Avec l’ouverture démocratique, les conflits politiques, à travers notamment leur ethnicisation, ont polarisé le débat autour des questions identitaires. Les groupes et leurs leaders en sont devenus des acteurs politiques à part entière. Ils se donnent réciproquement une légitimité basée sur l’ethnie et s’ouvrent par la même occasion des tensions vives entre les groupes humains dans leur pays. La politique n’hésitant pas à brandir la menace contre un autre groupe chaque fois qu’il est en posture difficile. Lui-même et son groupe en deviennent ainsi à la fois les otages et les geôliers les uns des autres.

La nécessité d’apaiser les esprits et de calmer les tensions conduit à la convocation de la réconciliation. Elle devient ainsi un mot magique utilisé par tous et dans tous les contextes, presque partout aujourd’hui en Afrique. Comme s’il suffisait de l’évoquer pour obtenir un calme relatif dans le pays concerné !

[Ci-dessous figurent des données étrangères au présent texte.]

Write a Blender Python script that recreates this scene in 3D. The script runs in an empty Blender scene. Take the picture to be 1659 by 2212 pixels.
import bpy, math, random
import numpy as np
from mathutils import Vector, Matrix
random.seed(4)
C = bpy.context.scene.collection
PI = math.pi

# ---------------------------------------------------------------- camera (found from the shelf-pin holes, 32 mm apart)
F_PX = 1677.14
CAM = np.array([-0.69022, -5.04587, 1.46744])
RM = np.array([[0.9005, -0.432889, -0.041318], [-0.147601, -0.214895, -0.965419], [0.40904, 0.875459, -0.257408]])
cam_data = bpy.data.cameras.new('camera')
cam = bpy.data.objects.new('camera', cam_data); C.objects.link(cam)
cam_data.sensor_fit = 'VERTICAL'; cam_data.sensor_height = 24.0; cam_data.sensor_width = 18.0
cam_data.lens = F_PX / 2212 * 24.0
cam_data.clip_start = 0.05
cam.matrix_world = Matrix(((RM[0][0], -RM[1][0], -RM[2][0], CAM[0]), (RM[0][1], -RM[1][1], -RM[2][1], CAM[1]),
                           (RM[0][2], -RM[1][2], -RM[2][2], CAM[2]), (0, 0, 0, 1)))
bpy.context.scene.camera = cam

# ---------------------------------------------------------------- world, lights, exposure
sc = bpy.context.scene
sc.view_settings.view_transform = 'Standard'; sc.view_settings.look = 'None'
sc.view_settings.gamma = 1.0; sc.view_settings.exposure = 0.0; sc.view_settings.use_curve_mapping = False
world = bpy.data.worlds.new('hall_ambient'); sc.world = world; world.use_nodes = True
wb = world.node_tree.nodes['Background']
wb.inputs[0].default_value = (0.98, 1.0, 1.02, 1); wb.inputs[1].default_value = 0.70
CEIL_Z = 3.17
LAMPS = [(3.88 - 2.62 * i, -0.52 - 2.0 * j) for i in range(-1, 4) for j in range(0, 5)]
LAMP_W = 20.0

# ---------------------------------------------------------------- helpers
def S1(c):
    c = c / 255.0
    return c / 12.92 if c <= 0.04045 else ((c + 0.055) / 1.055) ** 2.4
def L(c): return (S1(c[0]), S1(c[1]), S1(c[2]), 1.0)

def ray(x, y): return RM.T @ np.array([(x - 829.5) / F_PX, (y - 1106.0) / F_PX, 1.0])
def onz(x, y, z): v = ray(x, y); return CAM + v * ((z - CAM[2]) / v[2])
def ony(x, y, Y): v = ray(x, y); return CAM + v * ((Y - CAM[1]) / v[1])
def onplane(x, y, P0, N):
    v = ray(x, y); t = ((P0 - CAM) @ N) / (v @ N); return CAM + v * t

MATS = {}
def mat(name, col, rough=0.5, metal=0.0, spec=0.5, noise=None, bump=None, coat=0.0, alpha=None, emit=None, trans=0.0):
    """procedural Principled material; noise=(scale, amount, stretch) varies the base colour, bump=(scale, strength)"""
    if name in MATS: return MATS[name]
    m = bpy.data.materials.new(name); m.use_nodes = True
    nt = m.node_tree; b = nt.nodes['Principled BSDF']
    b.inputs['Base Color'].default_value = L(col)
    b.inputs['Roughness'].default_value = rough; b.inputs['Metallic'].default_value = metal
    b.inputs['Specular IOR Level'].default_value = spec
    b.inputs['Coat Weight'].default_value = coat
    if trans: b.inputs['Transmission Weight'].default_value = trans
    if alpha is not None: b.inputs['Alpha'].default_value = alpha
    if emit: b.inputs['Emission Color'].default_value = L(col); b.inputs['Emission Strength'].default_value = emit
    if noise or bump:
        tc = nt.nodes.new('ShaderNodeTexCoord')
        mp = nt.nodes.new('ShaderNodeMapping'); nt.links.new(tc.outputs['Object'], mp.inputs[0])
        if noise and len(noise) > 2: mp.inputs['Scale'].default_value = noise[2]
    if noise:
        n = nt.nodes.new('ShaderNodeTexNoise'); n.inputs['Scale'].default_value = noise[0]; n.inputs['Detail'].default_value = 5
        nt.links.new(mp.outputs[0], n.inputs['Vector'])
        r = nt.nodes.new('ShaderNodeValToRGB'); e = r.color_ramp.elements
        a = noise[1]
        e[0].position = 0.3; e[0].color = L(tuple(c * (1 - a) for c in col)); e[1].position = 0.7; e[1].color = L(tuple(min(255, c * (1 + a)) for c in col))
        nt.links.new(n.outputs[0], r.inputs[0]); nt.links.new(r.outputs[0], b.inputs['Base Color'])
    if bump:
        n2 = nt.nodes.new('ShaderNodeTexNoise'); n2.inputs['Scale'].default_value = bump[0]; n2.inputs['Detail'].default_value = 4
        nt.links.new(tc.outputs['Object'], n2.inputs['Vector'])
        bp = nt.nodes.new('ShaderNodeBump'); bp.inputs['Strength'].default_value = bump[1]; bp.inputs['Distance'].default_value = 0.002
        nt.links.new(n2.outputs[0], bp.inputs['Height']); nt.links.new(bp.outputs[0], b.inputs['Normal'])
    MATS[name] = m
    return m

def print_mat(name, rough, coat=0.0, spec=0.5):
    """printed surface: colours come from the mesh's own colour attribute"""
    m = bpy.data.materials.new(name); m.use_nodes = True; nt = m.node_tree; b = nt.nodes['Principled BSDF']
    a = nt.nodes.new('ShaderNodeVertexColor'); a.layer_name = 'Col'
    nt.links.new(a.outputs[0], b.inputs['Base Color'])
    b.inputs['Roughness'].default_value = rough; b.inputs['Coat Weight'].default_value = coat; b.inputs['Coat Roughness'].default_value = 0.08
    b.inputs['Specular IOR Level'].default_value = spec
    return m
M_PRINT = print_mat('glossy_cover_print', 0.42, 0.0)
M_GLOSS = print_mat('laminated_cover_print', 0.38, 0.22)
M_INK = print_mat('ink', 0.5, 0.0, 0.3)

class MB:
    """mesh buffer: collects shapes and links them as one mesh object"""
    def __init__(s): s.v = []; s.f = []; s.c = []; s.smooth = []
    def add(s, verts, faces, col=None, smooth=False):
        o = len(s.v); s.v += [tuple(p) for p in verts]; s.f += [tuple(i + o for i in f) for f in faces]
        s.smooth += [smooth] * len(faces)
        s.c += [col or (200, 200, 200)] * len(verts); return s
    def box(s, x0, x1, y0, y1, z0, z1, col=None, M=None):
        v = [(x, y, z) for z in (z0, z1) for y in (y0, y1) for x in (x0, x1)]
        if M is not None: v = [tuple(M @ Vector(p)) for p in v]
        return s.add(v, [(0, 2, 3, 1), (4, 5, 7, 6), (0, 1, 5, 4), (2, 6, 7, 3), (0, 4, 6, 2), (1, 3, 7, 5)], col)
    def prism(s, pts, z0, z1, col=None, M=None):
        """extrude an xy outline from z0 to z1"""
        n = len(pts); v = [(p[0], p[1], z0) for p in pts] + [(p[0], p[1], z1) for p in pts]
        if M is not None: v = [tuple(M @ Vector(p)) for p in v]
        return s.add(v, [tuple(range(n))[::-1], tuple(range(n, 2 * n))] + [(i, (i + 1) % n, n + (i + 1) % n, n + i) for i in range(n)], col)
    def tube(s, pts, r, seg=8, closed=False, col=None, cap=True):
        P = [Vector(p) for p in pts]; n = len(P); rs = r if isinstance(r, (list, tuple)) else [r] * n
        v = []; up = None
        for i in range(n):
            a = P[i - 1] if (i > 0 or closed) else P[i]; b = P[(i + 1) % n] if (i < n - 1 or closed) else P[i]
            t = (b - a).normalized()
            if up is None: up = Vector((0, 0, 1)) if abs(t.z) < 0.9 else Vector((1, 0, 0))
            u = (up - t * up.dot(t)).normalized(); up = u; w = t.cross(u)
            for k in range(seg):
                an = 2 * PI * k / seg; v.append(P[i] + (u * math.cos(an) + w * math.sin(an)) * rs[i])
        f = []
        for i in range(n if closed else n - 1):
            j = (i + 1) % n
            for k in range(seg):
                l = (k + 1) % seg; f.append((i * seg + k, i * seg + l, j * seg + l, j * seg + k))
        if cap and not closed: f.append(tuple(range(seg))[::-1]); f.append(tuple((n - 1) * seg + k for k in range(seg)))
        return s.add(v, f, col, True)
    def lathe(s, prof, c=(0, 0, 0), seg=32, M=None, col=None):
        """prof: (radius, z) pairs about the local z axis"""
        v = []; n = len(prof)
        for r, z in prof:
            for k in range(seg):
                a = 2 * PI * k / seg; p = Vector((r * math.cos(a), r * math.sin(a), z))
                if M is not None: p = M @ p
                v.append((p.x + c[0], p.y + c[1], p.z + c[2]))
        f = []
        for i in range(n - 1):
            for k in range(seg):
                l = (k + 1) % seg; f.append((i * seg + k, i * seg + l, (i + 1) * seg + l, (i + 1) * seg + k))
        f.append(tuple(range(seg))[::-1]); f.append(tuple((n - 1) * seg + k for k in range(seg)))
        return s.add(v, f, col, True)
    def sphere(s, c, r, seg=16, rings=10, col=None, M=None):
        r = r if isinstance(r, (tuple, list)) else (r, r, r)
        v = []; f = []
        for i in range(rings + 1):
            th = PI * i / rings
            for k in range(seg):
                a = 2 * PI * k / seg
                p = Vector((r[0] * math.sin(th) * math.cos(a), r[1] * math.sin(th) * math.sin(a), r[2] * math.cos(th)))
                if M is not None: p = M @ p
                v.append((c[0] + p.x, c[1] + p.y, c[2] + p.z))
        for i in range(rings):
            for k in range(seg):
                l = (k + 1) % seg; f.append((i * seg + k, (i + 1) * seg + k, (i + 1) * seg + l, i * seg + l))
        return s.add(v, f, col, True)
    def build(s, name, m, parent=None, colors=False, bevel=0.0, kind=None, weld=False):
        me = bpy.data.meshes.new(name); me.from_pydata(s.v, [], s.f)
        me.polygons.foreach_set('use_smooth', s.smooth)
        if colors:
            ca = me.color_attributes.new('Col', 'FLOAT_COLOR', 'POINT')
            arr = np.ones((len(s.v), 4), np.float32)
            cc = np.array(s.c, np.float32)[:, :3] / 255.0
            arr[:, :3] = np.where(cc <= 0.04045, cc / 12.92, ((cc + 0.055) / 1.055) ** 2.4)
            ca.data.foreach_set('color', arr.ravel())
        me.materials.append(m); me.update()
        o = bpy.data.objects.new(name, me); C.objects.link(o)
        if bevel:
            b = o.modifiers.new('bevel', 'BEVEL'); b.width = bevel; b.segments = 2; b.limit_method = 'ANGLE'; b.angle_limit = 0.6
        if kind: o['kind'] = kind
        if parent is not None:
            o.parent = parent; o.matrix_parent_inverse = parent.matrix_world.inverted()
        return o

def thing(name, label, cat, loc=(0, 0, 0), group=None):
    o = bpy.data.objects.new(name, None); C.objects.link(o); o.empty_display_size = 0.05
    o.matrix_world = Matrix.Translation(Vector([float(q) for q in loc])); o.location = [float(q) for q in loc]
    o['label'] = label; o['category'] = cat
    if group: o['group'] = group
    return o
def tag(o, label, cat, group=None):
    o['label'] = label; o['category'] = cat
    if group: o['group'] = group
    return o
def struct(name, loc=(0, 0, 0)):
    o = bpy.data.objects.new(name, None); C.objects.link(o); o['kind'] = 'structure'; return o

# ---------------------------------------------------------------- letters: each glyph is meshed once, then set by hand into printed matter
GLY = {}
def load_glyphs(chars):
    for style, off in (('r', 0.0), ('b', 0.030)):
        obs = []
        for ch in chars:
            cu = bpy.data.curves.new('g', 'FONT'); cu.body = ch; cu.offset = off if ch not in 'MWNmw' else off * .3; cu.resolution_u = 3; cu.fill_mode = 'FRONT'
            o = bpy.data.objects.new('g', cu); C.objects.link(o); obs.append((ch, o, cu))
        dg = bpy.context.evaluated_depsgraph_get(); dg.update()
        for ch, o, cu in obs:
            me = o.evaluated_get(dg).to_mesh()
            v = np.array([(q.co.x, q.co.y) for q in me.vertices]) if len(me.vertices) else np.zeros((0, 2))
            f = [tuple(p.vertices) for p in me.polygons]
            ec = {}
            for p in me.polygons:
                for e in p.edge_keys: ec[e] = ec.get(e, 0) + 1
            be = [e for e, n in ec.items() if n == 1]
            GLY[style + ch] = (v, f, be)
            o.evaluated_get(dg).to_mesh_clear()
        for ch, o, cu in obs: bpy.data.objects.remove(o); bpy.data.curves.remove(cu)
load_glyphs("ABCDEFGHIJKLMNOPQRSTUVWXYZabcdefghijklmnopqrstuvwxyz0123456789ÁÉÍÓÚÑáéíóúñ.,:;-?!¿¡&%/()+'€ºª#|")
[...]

L’emblématique cas sud-africain

Pourtant, si l’on parle autant de réconciliation, et depuis plusieurs décennies, c’est parce que nous ne sommes pas réconciliés et, peut-être, parce que nous n’avons pas su ou pas voulu engager les chemins qui conduisent à la réconciliation, la vraie !

À l’exception notable de l’expérience sud-africaine, reconnue comme positive sur le continent et au-delà, les nombreux autres processus engagés, au mieux, patinent sinon échouent. Il est vrai que l’expérience sud-africaine était simple à mener, nonobstant les crimes terribles de l’apartheid, car le pouvoir d’État appartenait aux victimes, les objectifs étaient clairs et une partie des bourreaux étaient prêts à fonctionner. Le chemin étant très clairement défini, la gestion en fut aisée.

Quelle réconciliation ?

Dans le processus de réconciliation lancé ici ou là, bien que l’on parle de justice, il faut malheureusement constater que nous nous orientons presque toujours vers la réparation et le versement de compensations aux victimes. Et cela est souvent mis en œuvre dans des conditions qui ne sont pas satisfaisantes en termes de transparence, d’effectivité des paiements, d’équité, etc.

On ne parle presque jamais de justice ! Or sans elle, les auteurs de violences demeurent impunis, ce qui les encourage, ainsi que d’autres, à poursuivre leurs méfaits. Cela crée chez les victimes un sentiment réel d’injustice et suscite en elles, progressivement, une volonté de se venger, ce qui prolonge le cycle de violence.